At many books, this game opened with the Bengals favored by 6.5 points, but it was quickly bet down to 5.5 as the sharps jumped on the early number. Thanks to our friends over at, who gave us this great trend: “if you’re thinking about fading the sharps and betting Cincinnati, keep in mind that quarterbacks who make their initial playoff start often do poorly as favorites (6-16 ATS since 2002). Derek Carr is also making his first playoff start, but road underdogs have been better in this regard (8-10 ATS).” 

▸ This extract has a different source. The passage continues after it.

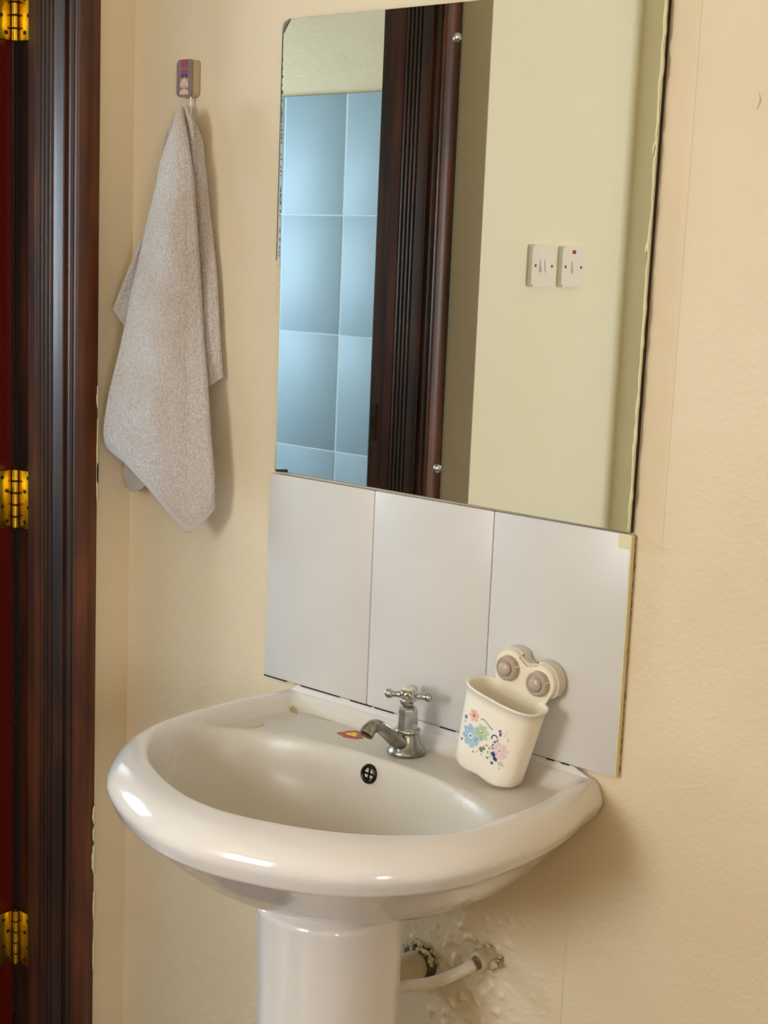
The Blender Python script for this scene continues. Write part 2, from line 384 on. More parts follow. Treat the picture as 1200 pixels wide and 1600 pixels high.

If you’re looking for more reasons to back the Raiders – who haven’t won a playoff game since 2002 – consider that in the last eight years, road teams are 22-11-1 ATS (67% cover) in Wild Card games. Also, the Bengals – who haven’t won a playoff game since 1990 – are 0-7-1 ATS in the playoffs in their last eight games. 

Recent history of the Wild Card round also backs the Raiders: home favorites of seven or fewer points (like Cincinnati) are just 14-28-1 ATS (33% cover) in the Wild Card round since 2003. In the past four seasons, there have been 18 Wild Card games and the underdog has covered 15 of those 18 games (83% cover).

However, the Bengals were one of the best teams in the NFL this season when it came to covering the number, finishing at 10-7 ATS with an average margin of +4.4 points against the spread, which was third best in the league – only New England (+6.2) and Dallas (+5.9) were better. However, Cincinnati was not nearly as profitable at home (4-5 ATS, -0.4) as it was on the road (6-2 ATS, +9.7). The Raiders, meanwhile, were a losing bet this season with an 8-9 ATS record (47% cover) while finishing tied for the eighth-worst scoring margin against the spread at minus-1.9 per game. Additionally, the Raiders are coming off of an emotional overtime win that took the entire 10 minutes of the extra period and now are on a shortened week, while the Bengals rested most of their starters in Week 18. And the Raiders are 29-48 ATS (38% cover) after a win since 2009.

Since division realignment in 2002, Unders are 46-31-1 (60% cover) in Wild Card games, including 24-12 (67% cover) in the past 10 seasons. Of the last 30 Wild Card games with totals of 44 or higher, the Under is 21-8-1 (72% cover).